Ham was born on 23 August 1847 in Trent Port (modern Trenton, Ontario) in the Province of Canada to Eliza Anne Eleanor Clute and John Vandal Ham, a country doctor of Loyalist stock who later took up law. Ham rejected his father's wish that he become a lawyer to pursue journalism, first at the Whitby Chronicle in 1865. He became editor of the Whitby Gazette, where he capitalized on interest in the Franco-Prussian War by issuing it as a four-page daily in mid-1870. He commissioned a young John Wilson Bengough to provide a serialized novel for it, whose popular reception encouraged Bengough to devote himself to a journalism career.
After numerous odd jobs and newspaper work in Guelph and Uxbridge Ham moved to Manitoba in 1875 and obtained work as a compositor at the Manitoba Free Press, where he began writing anonymous humour articles. The editor William Luxton soon promoted him to the editorial department where he later became city editor. In Shannonville on 24 December 1870 Ham married Martha Helen Blow, with whom he had two daughters and three sons.

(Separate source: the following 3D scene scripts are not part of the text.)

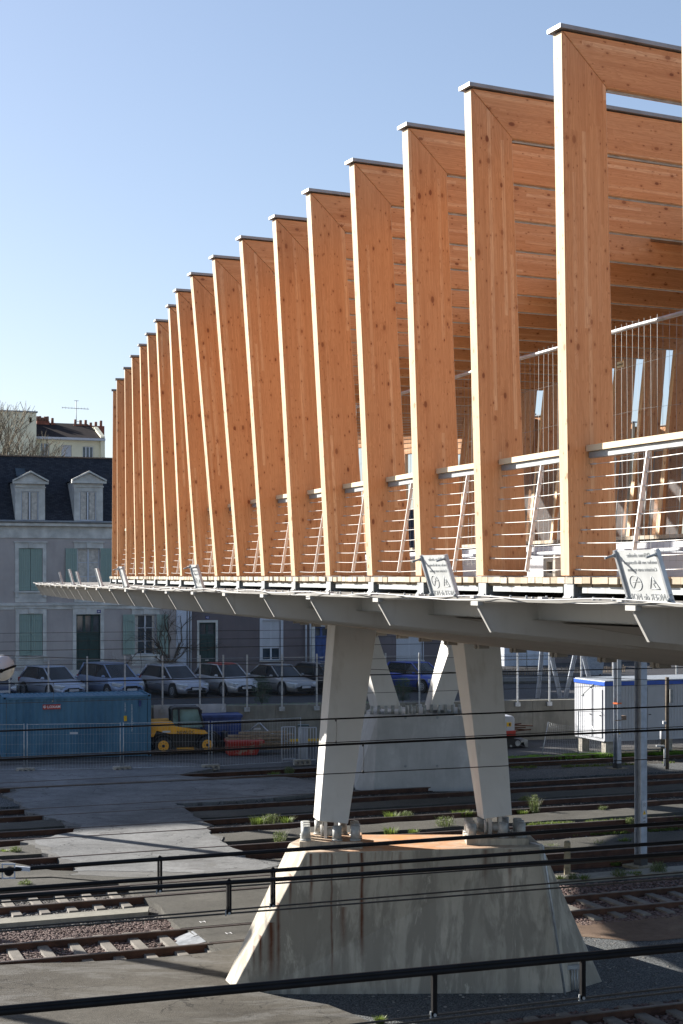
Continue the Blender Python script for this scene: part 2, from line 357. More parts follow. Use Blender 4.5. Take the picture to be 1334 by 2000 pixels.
def m_concrete(name, base=(.37, .355, .32), rust=0.0, patch=.5):
    m, nt, b = newmat(name); P = worldpos(nt)
    n1 = noise(nt, P, .9, 6, .62); n2 = noise(nt, mapping(nt, P, (1, 1, .22)), 2.3, 5, .65, .4); n3 = noise(nt, P, 14, 4, .6)
    dk = tuple(x * .50 for x in base); lt = tuple(min(1, x * 1.28) for x in base)
    c = ramp(nt, n1, [(.32, tuple(x * .78 for x in base)), (.6, base), (.75, lt)])
    c = mix(nt, math_(nt, 'MULTIPLY', ramp(nt, n2, [(.47, (0, 0, 0)), (.56, (1, 1, 1))]), patch), c, dk)
    c = mix(nt, math_(nt, 'MULTIPLY', ramp(nt, noise(nt, mapping(nt, P, (1.2, 1.2, .3), (3, 7, 1)), 2.6, 6, .7, .6), [(.60, (0, 0, 0)), (.66, (1, 1, 1))]), patch * .8), c, lt)
    c = mix(nt, math_(nt, 'MULTIPLY', ramp(nt, noise(nt, mapping(nt, P, (2.6, 2.6, .28), (9, 1, 4)), 1.6, 6, .72, .3), [(.50, (0, 0, 0)), (.60, (1, 1, 1))]), patch * .7), c, tuple(x * .62 for x in base))
    c = mix(nt, math_(nt, 'MULTIPLY', n3, .16), c, dk)
    if rust > 0:
        sp = nt.nodes.new("ShaderNodeSeparateXYZ"); nt.links.new(P, sp.inputs[0])
        wob = math_(nt, 'MULTIPLY', noise(nt, mapping(nt, P, (2, 2, 2.2)), 1.0, 2), .05)
        x = math_(nt, 'ADD', sp.outputs[0], wob); tot = None
        for cx, w, zt, zb, a in ((.36, .030, 2.6, .55, .95), (.12, .018, 2.6, 1.9, .75), (-.18, .016, 2.6, .2, .7), (-.38, .02, 2.6, 2.1, .7), (-.55, .025, 2.6, 1.5, .85), (-.25, .012, 2.6, 2.2, .7), (.60, .014, 2.6, 2.1, .45), (.03, .05, 1.6, .7, .6),
                                 (-.92, .022, 2.2, 1.4, .8), (-1.27, .05, 1.35, .2, .95), (-1.14, .03, 1.7, .2, .75), (-1.46, .028, 1.1, .3, .9), (-1.58, .016, .9, .3, .7), (1.05, .03, 2.6, 1.7, .4), (2.6, .035, 2.6, 1.8, .55), (3.05, .03, 2.6, 1.6, .55), (.9, .012, 2.6, 1.9, .4)):
            d = math_(nt, 'ABSOLUTE', math_(nt, 'SUBTRACT', x, cx + .03))
            f = math_(nt, 'SUBTRACT', 1.0, math_(nt, 'MINIMUM', math_(nt, 'DIVIDE', d, w * 1.7), 1.0))
            fz = math_(nt, 'MULTIPLY', math_(nt, 'MINIMUM', math_(nt, 'MAXIMUM', math_(nt, 'DIVIDE', math_(nt, 'SUBTRACT', sp.outputs[2], zb), .6), 0.0), 1.0), math_(nt, 'LESS_THAN', sp.outputs[2], zt))
            f = math_(nt, 'MULTIPLY', math_(nt, 'MULTIPLY', f, fz), a)
            tot = f if tot is None else math_(nt, 'MAXIMUM', tot, f)
        tot = math_(nt, 'MULTIPLY', tot, math_(nt, 'ADD', .7, math_(nt, 'MULTIPLY', noise(nt, P, 6, 3), .9)))
        tot = math_(nt, 'MINIMUM', tot, 1.0)
        c = mix(nt, tot, c, (.11, .033, .012))
        # orange staining of the flat top
        g = nt.nodes.new("ShaderNodeNewGeometry"); sn = nt.nodes.new("ShaderNodeSeparateXYZ"); nt.links.new(g.outputs['Normal'], sn.inputs[0])
        up = math_(nt, 'GREATER_THAN', sn.outputs[2], .8)
        cen = math_(nt, 'SUBTRACT', 1.0, math_(nt, 'MINIMUM', math_(nt, 'MULTIPLY', math_(nt, 'ABSOLUTE', math_(nt, 'SUBTRACT', sp.outputs[0], 1.1)), .45), 1.0))
        c = mix(nt, math_(nt, 'MULTIPLY', math_(nt, 'MULTIPLY', up, cen), ramp(nt, noise(nt, P, 3.5, 5), [(.3, (.35, .35, .35)), (.6, (1, 1, 1))])), c, (.62, .27, .10))
    nt.links.new(c, b.inputs['Base Color']); b.inputs['Roughness'].default_value = .85
    bump(nt, b, n3, .25, .01); return m
M['conc_rust'] = m_concrete('rust_streaked_concrete', (.50, .455, .375), 1.0, .85)
M['conc'] = m_concrete('cast_concrete', (.50, .50, .49), 0, .18)
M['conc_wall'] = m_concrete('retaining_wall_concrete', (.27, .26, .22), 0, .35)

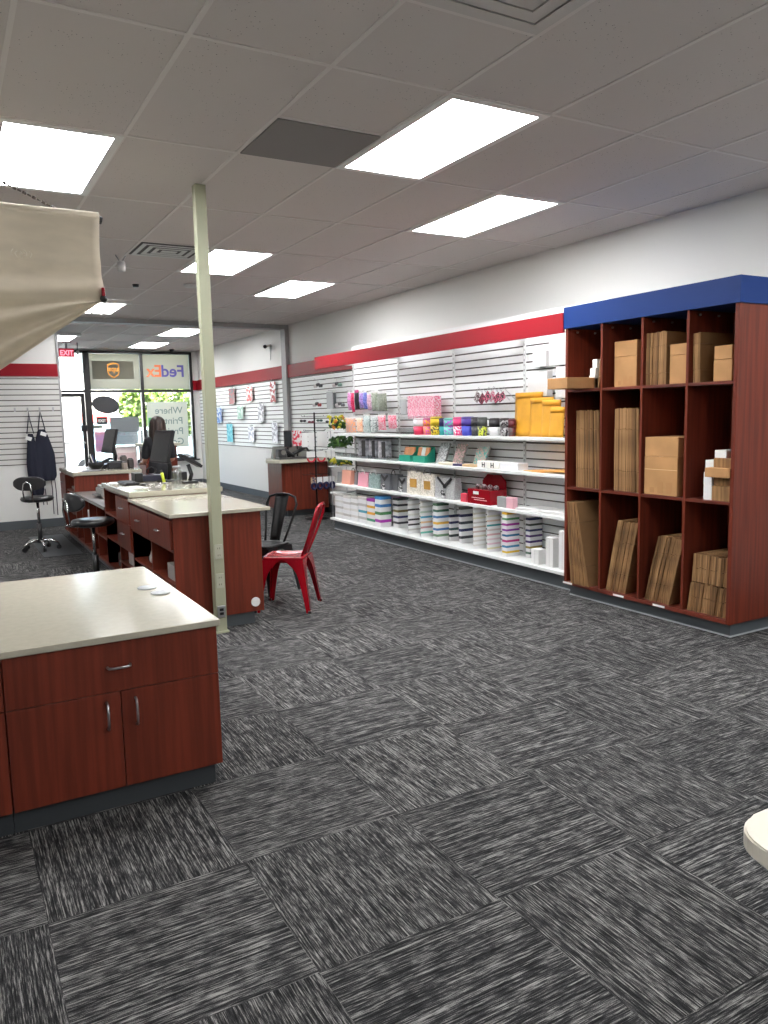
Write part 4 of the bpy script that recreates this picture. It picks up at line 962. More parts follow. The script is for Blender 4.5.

Ham launched the Winnipeg Daily Tribune in October 1879, and continued as managing editor when it merged with Daily Times a few months later. He found newspaper work hard on his health and took up a post as registrar of deeds for the town of Selkirk in 1882, which he held until the outbreak of the North-West Rebellion in 1885. His articles as a war correspondent were widely quoted and he was admitted to the Parliamentary Press Gallery in Ottawa in 1886. He became a friend of Wilfrid Laurier.